Гмыря опять стал петь в украинских театрах, выступал перед немцами, репертуар одобряли оккупационные власти. Когда гитлеровские войска бежали с Украины, они в спешке бросили несколько обозов с гражданскими лицами, которых собирались переправить в Германию. В одном из обозов советские солдаты и обнаружили Гмырю.
Других в подобной ситуации ожидал бы расстрел за предательство или отправка в лагерь, но Гмырю спас Хрущев, который тоже был с Украины и очень любил этого певца. Хрущев уговорил Сталина пощадить певца и даже добился его восстановления в киевском театре.
Окончательная реабилитации произошла в 1951 году, когда Гмыря выступил на концерте в Кремле в рамках декады украинского искусства. Затем на банкете Сталин, проходя по залу, остановился возле певца:
– Перед Гитлером пел?
– Пел, Иосиф Виссарионович, но не по своей воле.
– Знаю: если бы по своей, то передо мной бы не стоял.
Хрущев при этом подмигнул Гмыре, и тот понял – пронесло. После этого пластинки певца начали выходить тиражами по 600 тысяч экземпляров.
Но самая удивительная судьба была у Ивана Жадана, известного советского певца, солиста Большого театра. Вместе с Козловским и Лемешевым он входил в элитную группу теноров Большого, которые по указанию Сталина были награждены орденами “Знак Почета”. Но когда немецкие войска подошли к Москве, Жадан и еще несколько человек из труппы Большого театра окольными путями двинулись навстречу немцам. Они приехали в поселок Манихино и дождались там прихода немецких войск.
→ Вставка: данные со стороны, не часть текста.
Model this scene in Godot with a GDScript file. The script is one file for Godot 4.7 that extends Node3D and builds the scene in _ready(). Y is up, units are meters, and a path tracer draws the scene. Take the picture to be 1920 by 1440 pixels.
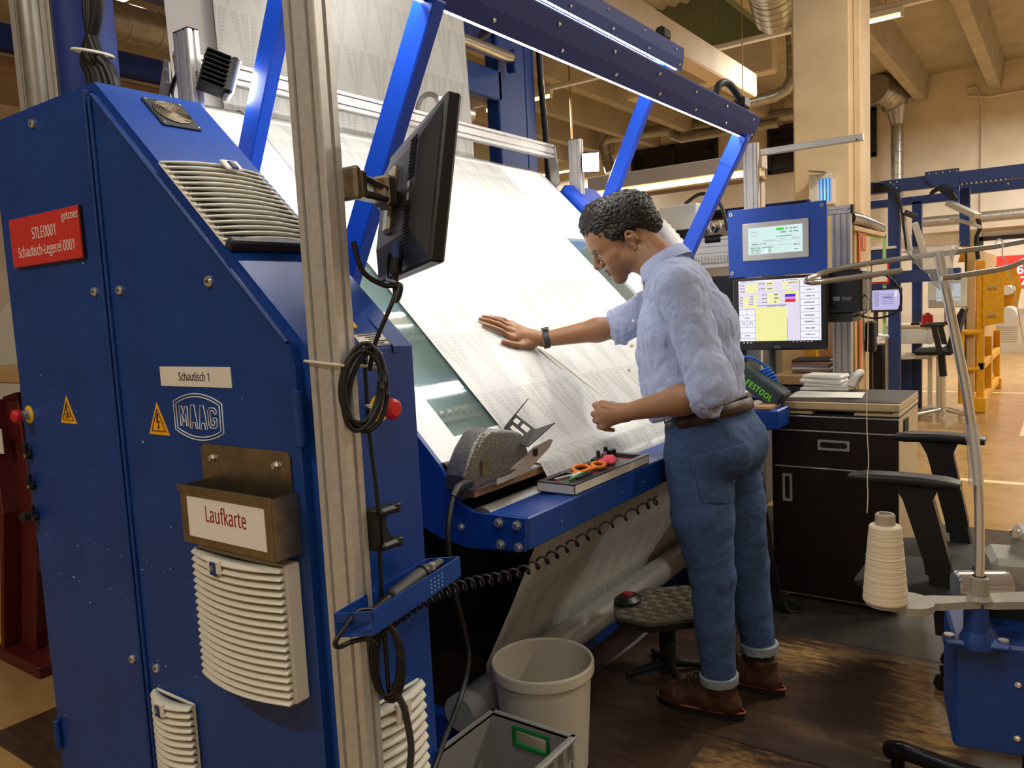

Артисты их приветствовали и устроили для них импровизированный концерт. Но вскоре советские войска перешли в контрнаступление, немцы бежали, а вместе с ними Жадан – и еще 13 человек.
После этого фактически весь коллектив Большого театра был заподозрен в измене. В частности, особое наблюдение установили за Лемешевым, который был близок к Жадану. Театр был тогда эвакуирован в Куйбышев, и Лемешев решил съездить подлечиться в местный санаторий. Певец любил гулять по сосновому лесу, петь на природе. А когда он возвращался с прогулки, сотрудники НКВД тщательно обыскивали это место: а вдруг там закопан радиопередатчик, и певец отправлял по нему шифровки немцам?
Тем временем Жадан в Третьем рейхе тоже пел, но уже совсем перед другой аудиторией, нежели в Москве. В частности, он принял участие в концерте РОА, так называемой “русской освободительной армии” генерала Власова. Неудивительно, что в Москве после расследования дела Жадана спецкомиссией НКВД певца заочно приговорили к расстрелу: “При задержании приговор немедленно привести в исполнение в присутствии военного прокурора”.
После крушения Третьего рейха Жадан бежал еще дальше - в США, выступал там с концертами перед эмигрантами. В СССР на 50 лет его имя оказалась под запретом. В итоге об одном из самых известных солистов Большого театра в 30-е годы и журналисты, и искусствоведы стали писать лишь после крушения советской власти.